Capitolo legge elettorale. L’argomento era emerso nel corso della discussione generale del ddl, proveniente da Roma, che prevede l’introduzione del deputato supplente. Primo a chiedere formalmente di aprire un confronto era stato il vicepresidente dell’Ars e deputato regionale del Movimento 5 Stelle Nuccio Di Paola. Poi rilanciato anche da alcuni esponenti della maggioranza, una fra tutte Marianna Caronia che, durante la seduta di mercoledì 24 settembre, aveva evidenziato degli elementi di criticità, contenuti all’interno della normativa, risalente al 2013, quando il presidente della Regione era Rosario Crocetta: l’assenza della doppia preferenza, la soglia di sbarramento al 5%, i collegi, la composizione del listino e il premio di maggioranza. Insomma, una riforma certamente non immediata, che richiederà del tempo, ma la cui esigenza di apportare delle modifiche cammina di pari passo con quella nazionale, per la quale ormai da mesi si vocifera sulla reintroduzione delle preferenze.
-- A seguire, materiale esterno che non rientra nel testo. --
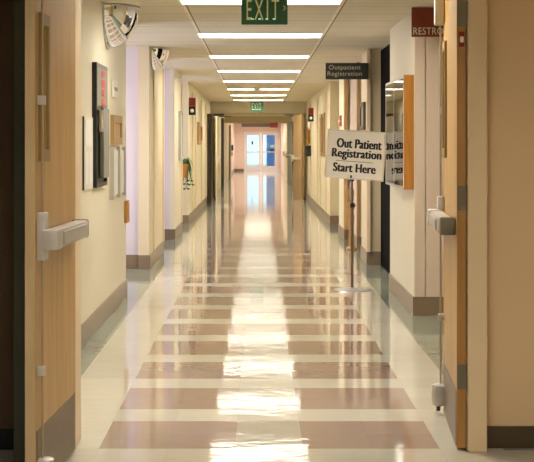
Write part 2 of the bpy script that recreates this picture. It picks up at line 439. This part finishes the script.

Ad oggi, però, non si parla di una nuova struttura della norma, ma solo di un confronto e una considerazione, non molto approfondita, che volge uno sguardo più al futuro che all’attualità, ma che non sembra essere stato accolto accolto con molo entusiasmo dalla Lega e dal suo esponente Luca Sammartino, vicepresidente e assessore all’Agricoltura, allo Sviluppo rurale e alla Pesca Mediterranea.